Just my opinion, but AMD needs a "hook" to get people to upgrade to their AM5 platform (unless for pro-sumer/business-case usage, I'm talking about "ordinary joe" / "budget gamer" types moving to AM5).
A $200 AM5 DDR5-using CPU could do that. I saw some X670 non-E mobos lasts night for $289, with a 5% ebay bucks reward (*now expired), I almost pulled the trigger.
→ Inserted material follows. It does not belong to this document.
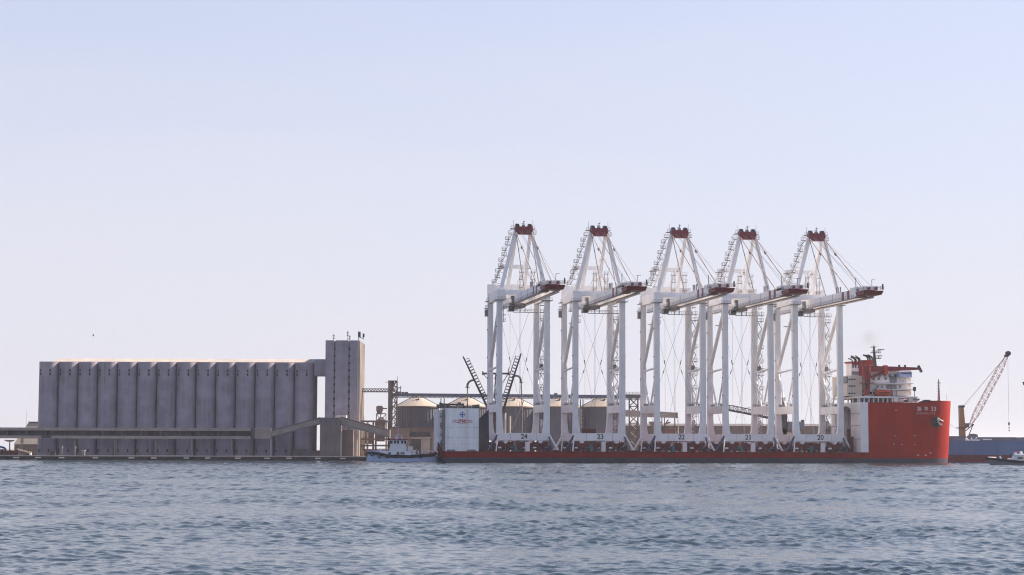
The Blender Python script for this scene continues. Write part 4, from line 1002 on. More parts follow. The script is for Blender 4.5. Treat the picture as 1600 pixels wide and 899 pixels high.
for v in (0, GV):
    t = MB().box(-LU-1.15, v-.85, 8.5, LU+1.15, v+.85, 11.34)
    for u in (-6.8, 6.8): t.prism([(u-1.1, 8.52), (u+1.1, 8.52), (u+.45, 7.5), (u-.45, 7.5)], v-.6, v+.6, 'y')
    s_ = P('sill_beam', t, M['white']); sills.append(s_)
    P('sill_plate', MB().box(-2.2, v-.7, 8.2, 2.2, v+.7, 8.5), M['grey'], parent=s_)
    for u in (-5.0, 0.2, 5.2): P('sill_seam', MB().box(u-.05, v-.88, 8.6, u+.05, v-.84, 11.3), M['rail'], parent=s_)
    for sx in (-1, 1):
        eq = P('equalizer_beam', MB().prism([(sx*6.8-3.0,7.9),(sx*6.8-1.3,7.9),(sx*6.8-.7,7.3),(sx*6.8+.7,7.3),(sx*6.8+1.3,7.9),(sx*6.8+3.0,7.9),(sx*6.8+3.0,6.7),(sx*6.8+2,6.1),(sx*6.8-2,6.1),(sx*6.8-3,6.7)], v-.5, v+.5, 'y'), M['deckred'])
        for du in (-2.3, 2.3):
            bg_ = P('bogie', MB().prism([(sx*6.8+du-1.9,6.3),(sx*6.8+du+1.9,6.3),(sx*6.8+du+2.1,5.2),(sx*6.8+du+1.4,4.75),(sx*6.8+du-1.4,4.75),(sx*6.8+du-2.1,5.2)], v-.55, v+.55, 'y'), M['deckred'])
            for dw in (-1.1, 1.1):
                P('wheel', MB().tube((sx*6.8+du+dw, v-.66, DZ+.5), (sx*6.8+du+dw, v+.66, DZ+.5), .5, 10), M['dark'], parent=bg_)
            P('drive_motor', MB().tube((sx*6.8+du-.7, v-.95, 5.7), (sx*6.8+du+.5, v-.95, 5.7), .33, 8), M['teal'] if du > 0 else M['white'], parent=bg_)
    P('cable_reel', MB().tube((-1.2, v-.6, 6.6), (-1.2, v+.4, 6.6), 1.3, 14), M['deckred'])
    P('cabinet', MB().box(.8, v-.9, DZ, 2.5, v+.3, 7.9), M['white_b'])
    P('cabinet', MB().box(-3.6, v-.8, DZ, -2.4, v+.3, 6.6), M['teal'])
    P('buffer', MB().tube((LU+1.2, v, 6.4), (LU+2.0, v, 6.4), .3, 7).tube((-LU-1.2, v, 6.4), (-LU-2.0, v, 6.4), .3, 7), M['dark'])
me = text_mesh('22', 2.7, M['ink'], 'number'); 
num = bpy.data.objects.new('number', me); C.objects.link(num); num.parent = sills[0]; num.location = Vector((.3, -.90, 9.95)) - crane.org
P('portal_beam', MB().box(-LU+2.41, -.8, 64.6, LU-2.41, .8, 66.35), M['white'])
P('portal_beam', MB().box(-LU+2.41, GV-.8, 66.8, LU-2.41, GV+.8, 70.1), M['white'])
for sx in (-1, 1):
    P('side_beam', MB().box(sx*LU-.85, 1.01, 62.7, sx*LU+.85, GV-1.01, 66.2), M['white'])
    tie = P('tie_beam', MB().box(sx*LU-.9, .92, 19.4, sx*LU+.9, GV-.92, 22.4), M['white'])
    P('tie_rail', MB().rail([(sx*LU-.8,1.2,22.4),(sx*LU-.8,GV-1.2,22.4)],1.1,1.6,.06), M['rail'], parent=tie)
    for v in (2.4, 5.5, 16.5, 19.4): P('tie_box', MB().box(sx*LU-.4,v-.5,22.42,sx*LU+.4,v+.5,23.2), M['grey'], parent=tie)
    P('diagonal_brace', MB().tube((sx*LU, .6, 60.5), (sx*LU, GV-.6, 37.6), .72, 10), M['white'], smooth=True)
    P('strut', MB().tube((sx*LU, .8, 37.0), (sx*LU, GV-.8, 36.2), .42, 8), M['white'], smooth=True)
    P('strut', MB().tube((sx*LU, .9, 36.4), (sx*LU, 9.6, 22.4), .36, 8), M['white'], smooth=True)
    P('strut', MB().tube((sx*LU, GV-.9, 35.6), (sx*LU, 12.4, 22.4), .36, 8), M['white'], smooth=True)
# boom and girders
BT = -63.0
for sx in (-1, 1):
    bm_ = P('boom_girder', MB().box(sx*2.1, -54, 61.1, sx*3.4, -1.2, 64.4), M['white'])
    P('trolley_rail', MB().box(sx*1.75, -54, 61.3, sx*2.09, 38, 61.6), M['rust'])
    P('main_girder', MB().box(sx*2.1, -1.15, 61.1, sx*3.4, 40, 64.4), M['white'])
    for va in (-39.5, -45.5): P('red_band', MB().box(sx*3.38, va-1.2, 61.12, sx*3.44, va+1.2, 64.42), M['apexred'], parent=bm_)
    for va in (-14, -28): P('splice', MB().box(sx*3.38, va-.1, 61.1, sx*3.46, va+.1, 64.5), M['rail'], parent=bm_)
P('boom_walkway', MB().box(-4.2, -53, 61.0, -3.42, 38, 61.12).rail([(-4.15,-53,61.12),(-4.15,38,61.12)],1.05,2.2,.045), M['rail'])
for v in (-52, -43, -33, -22, -11, -2.5, 12, 24, 36): P('cross_tie', MB().box(-2.08, v-.5, 63.1, 2.08, v+.5, 64.2), M['white'])
tp = P('boom_tip', MB().loft([[(-3.4,-54.05,61.7),(3.4,-54.05,61.7),(3.4,BT+1.2,61.7),(-3.4,BT+1.2,61.7)],[(-3.8,-54.05,63.1),(3.8,-54.05,63.1),(3.8,BT,63.1),(-3.8,BT,63.1)]]), M['apexred'])
P('tip_upper', MB().box(-3.4,-54.0,63.55,3.4,-47.5,65.2).box(-2.6,-60,63.55,2.6,-54.2,64.8), M['white'], parent=tp)
P('tip_rail', MB().rail([(-3.9,-54.1,63.5),(-3.9,BT+.1,63.5),(3.9,BT+.1,63.5),(3.9,-54.1,63.5)],1.2,1.2,.06), M['rail'], parent=tp)
P('tip_sheave', MB().box(-2,BT+.5,63.5,-1.2,BT+1.6,64.5).box(.8,BT+.5,63.5,1.7,BT+1.6,64.6).box(3.3,BT+.1,63.5,3.75,BT+.5,65.6), M['dark'], parent=tp)
P('tip_post', MB().tube((-3.2,-53,65),(-3.2,-53,68.5),.13,4), M['dark'], parent=tp)
P('tip_post', MB().tube((1.5,-57,64),(1.5,-57,67.6),.11,4).tube((1.5,-57,67.6),(2.8,-57,67.6),.09,4), M['dark'], parent=tp)
P('tip_ledge', MB().box(-4.4,-60,60.9,-1.5,-55,61.38), M['rust'], parent=tp)
for va in (-35.5, -31, -33): P('boom_post', MB().box(-3.1, va-.15, 64.4, -2.7, va+.15, 66.2+random.random()), M['rail'])
# apex
ap = P('apex_beam', MB().prism([(-3.4,91.0),(3.4,91.0),(3.5,89.6),(3.0,88.0),(-2.4,88.0),(-3.4,89.4)], -1.3, 1.3, 'y'), M['apexred'])
for u in (-2.5, 2.4): P('sheave_block', MB().prism([(u-.85,91.0),(u+.9,91.0),(u+.6,92.0),(u-.6,92.1)], -.9, .9, 'y'), M['dark'], parent=ap)
P('apex_mast', MB().tube((0,0,90.7),(.2,0,93.4),.14,5).box(-.7,-.2,92.1,.4,.2,92.3).box(-.2,-.2,92.9,.6,.2,93.1).box(-.6,-.4,91.0,.6,.4,91.8), M['rail'], parent=ap)
for u in (-4.0, 3.7): P('lightning_rod', MB().tube((u,0,90.2),(u,0,93.6),.08,4), M['rail'], parent=ap)
P('apex_platform', MB().box(-5.2,-1.4,90.0,-3.2,1.6,90.2).rail([(-5.1,-1.3,90.2),(-3.3,-1.3,90.2)],1.1,.9,.06), M['rail'], parent=ap)
P('apex_platform', MB().box(3.45,-1.4,90.0,4.4,1.6,90.2).rail([(3.3,-1.3,90.2),(4.3,-1.3,90.2)],1.1,.9,.06), M['rail'], parent=ap)
P('side_cage', MB().box(4.0,-.6,88.1,5.0,.8,88.3).rail([(4.0,-.5,88.3),(5.0,-.5,88.3)],1.3,.5,.07), M['rail'], parent=ap)
for sx in (-1, 1):
    P('mast_leg', MB().beam((sx*3.05, 0, 89.4), (sx*(LU-.5), 0, 66.4), 1.3, 1.3), M['white'])
    P('rear_leg', MB().beam((sx*2.7, .7, 88.6), (sx*3.5, 19, 64.5), 1.15, 1.15), M['white'])
    P('back_stay', MB().tube((sx*3.0, .9, 88.4), (sx*3.7, 36, 64.4), .34, 8), M['white'], smooth=True)
    P('fore_stay', MB().tube((sx*3.1, -.6, 89.0), (sx*3.0, -45, 64.6), .21, 6), M['stay'])
    P('inner_stay', MB().tube((sx*3.0, -.6, 88.6), (sx*2.9, -19, 64.5), .2, 6), M['rope'])
    P('trestle_leg', MB().beam((sx*4.8, GV, 77.2), (sx*(LU-.9), GV, 70.2), .7, .7), M['white'])
    P('trestle_brace', MB().beam((sx*4.4, GV+.3, 77.0), (sx*1.2, GV+.3, 70.2), .35, .35), M['white'])
    for dv in (0, 1): P('hoist_rope', MB().tube((sx*(1.0+dv*.8), -.6, 89.8), (sx*(1.2+dv*.7), -50-5*dv, 65.4), .06, 3), M['rope'])
    P('stay_joint', MB().beam((sx*3.06,-13.2,81.8),(sx*3.06,-14.6,81.05),.7,.7), M['rust'])
P('trestle_beam', MB().box(-5.2, GV-.6, 76.8, 5.2, GV+.6, 78.3), M['white'])
P('trestle_platform', MB().box(-6.3, GV-1.4, 76.7, -4.0, GV+1.4, 76.98).rail([(-6.2,GV-1.3,77),(-4.1,GV-1.3,77)],1.1,.9,.06), M['rail'])
P('trestle_platform', MB().box(4.0, GV-1.4, 76.7, 6.3, GV+1.4, 76.98).rail([(4.1,GV-1.3,77),(6.2,GV-1.3,77)],1.1,.9,.06), M['rail'])
# stair climbing the left mast leg
for k in range(10):
    f = k/9; z = 88.2 - f*18.6; u = -4.5 - f*4.9; v = 2.0 + f*6
    o_ = (.55 if k % 2 else 0)
    ld = P('landing', MB().box(u-1.0-o_, v-.7, z, u+.8-o_, v+.7, z+.16).rail([(u-.95-o_,v-.65,z+.16),(u+.75-o_,v-.65,z+.16)],1.15,.85,.065).rail([(u-.95-o_,v-.65,z+.16),(u-.95-o_,v+.65,z+.16)],1.15,.85,.065), M['rail'])
    if k < 9:
        z2 = 88.2 - (k+1)/9*18.6; u2 = -4.5 - (k+1)/9*4.9
        P('stair_flight', MB().beam((u+.4-o_,v+.2,z),(u2-.4,v+.8,z2+.2),.5,.16,side=(0,1,0)).tube((u+.4-o_,v+.2,z+1),(u2-.4,v+.8,z2+1.2),.05,4), M['rail'])
    P('stair_bracket', MB().tube((u+.6,v,z-.1),(u+2.0,1.0,z-.9),.08,4), M['rail'])
for u in (2.9, 7.5):
    t = MB()
    for du in (-.65, .65): t.tube((u+du,GV-1.8,66.2),(u+du,GV-1.8,75.6),.12,4)
    for z in (69.0, 72.2, 75.0): t.box(u-.95, GV-2.6, z, u+.95, GV-1.2, z+.16)
    t.rail([(u-.9,GV-2.5,75.1),(u+.9,GV-2.5,75.1)],1.1,.9,.06).rail([(u-.9,GV-2.5,72.3),(u+.9,GV-2.5,72.3)],1.1,.9,.06)
    P('ladder_tower', t, M['rail'])
mh = P('machinery_house', MB().box(-4.4, 25, 64.6, 4.4, 39, 69.3), M['white_b'])
P('house_roof', MB().box(-4.6, 24.8, 69.3, 4.6, 39.2, 69.6).rail([(-4.5,24.9,69.6),(4.5,24.9,69.6)],1,1.5,.05), M['rail'], parent=mh)
P('house_door', MB().box(-4.46, 28, 64.8, -4.38, 29.4, 67), M['grey'], parent=mh)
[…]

Next time, I might, IFF there were a $200 AM5 CPU worth getting, that could "pull" me up to that platform. (I'm strongly on AM4 on all of my personal rigs already.)
A 7600 non-X or 7700 non-X could do it, as could a 7300(X) 4C/8T CPU. That might not even be that bad for gaming ,even when using the iGPU, believe it or not.
And if they could get the 7300 in at the $200 price--point, that might even be worthwhile.
I'd be willing to build a pair of those for my friends.
Thought, I don't know if a 7300 would game better than a 12100F / RTX 3050 rig.
Edit: Even better with a B650(E) mobo that might be available for the fabled price-point of $125, which I figure is probably going to debut closer to $150-$189.
Give me 2x M.2 NVMe, 2x x16 (physical) x8 x8 or x16 x4 electrical, maybe a spare x1 or two slots, 6x SATA (could be 4x SATA), I'm good. Bonus for front-panel 10Gbit/sec USB-C.
Whatever VRMs are sufficient, as well. I'm not into extreme overclocking, and I think that I would prefer running in "ECO mode" for the power savings and thermal headroom.